Google Documentation and Tooling for High-Quality Software Engineering
I have recently looked more into GCP and like how open Google is about their best practices. The Software Engineering at Google book is a good read (starts slow, then picks up pace; published for free here; furthermore, there was an ACM TechTalk about it in February) and the Site Reliability Engineering book is available for free here (if you enjoy it, you might also want to look at The Site Reliability Workbook as well as Building Secure and Reliable Systems both of which are Google affiliated as well, afair). For time-constrained readers there is this overview paper.

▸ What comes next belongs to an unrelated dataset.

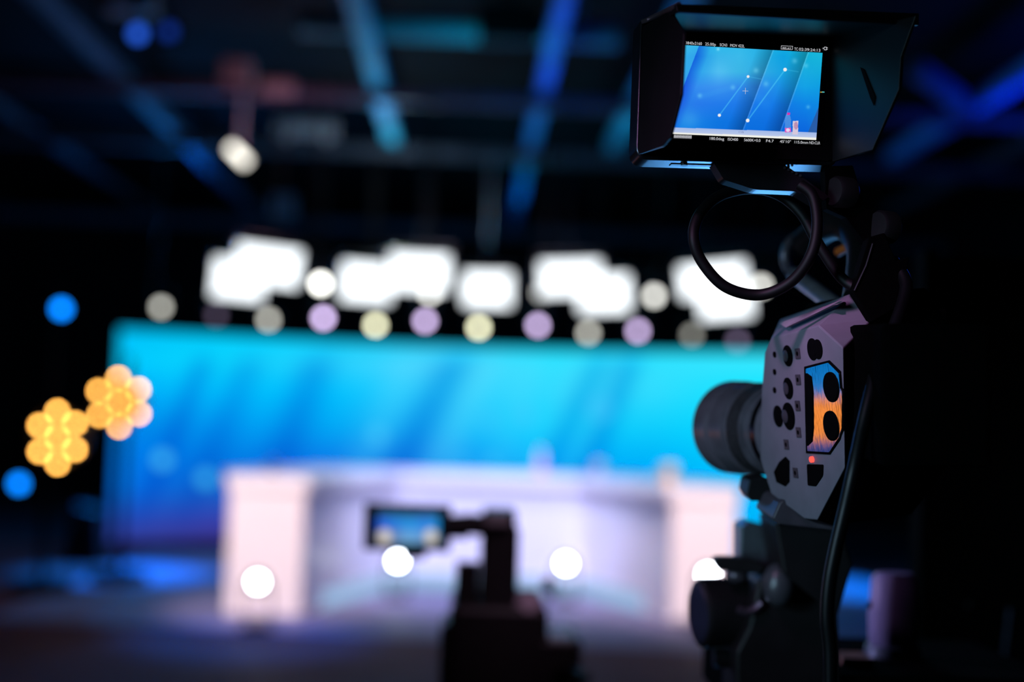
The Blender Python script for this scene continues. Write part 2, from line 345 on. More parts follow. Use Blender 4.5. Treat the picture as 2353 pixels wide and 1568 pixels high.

On the coding side I like the advice given in the Google Style Guides which outline rules for coherent, clean codebases. There is also this great case study on modern code review [if you like these things, you might also want to read Microsoft’s equivalent]. And management-wise OKRs (Objectives and Key Results) in John Doerr’s Measure What Matters are a widely cited and effective technique.
Finally, Google seems to have an impressive list of internal tooling including
– Ariane – launch calendar
– Blaze – build tool (bazel is open source variant)
– Code Search – finding and reading code
– Critique – code review (see Chapter 19 of Software Engineering at Google)
– Dapper – large-scale distributed systems tracing infrastructure
– Forge – OSS scanning before releasing a project
– Kythe – largely language-agnostic building tool ecosystem
– Piper – source control [a good article on Piper and Citc is here]
– Rosie – large scale code cleanups and changes
– SignCLA – Manage CLAs
– TAP – Testing Automation [also see this paper]
– Tricorder – code analysis
– Vomit – Monitoring security issues with OSS packages (Vulnerability MOnIToring)
I haven’t seen many companies who support ensuring code quality that well or who hide the complexity or resource provisioning this elegantly. It is always inspiring to look beyond your own organization’s practices, even if they are excellent as well, to get to know more approaches and alternative engineering cultures. Google is certainly one of the most sophisticated companies to look at in this respect – especially in terms of publications, tooling and techniques I have a lot of respect for their software engineering culture.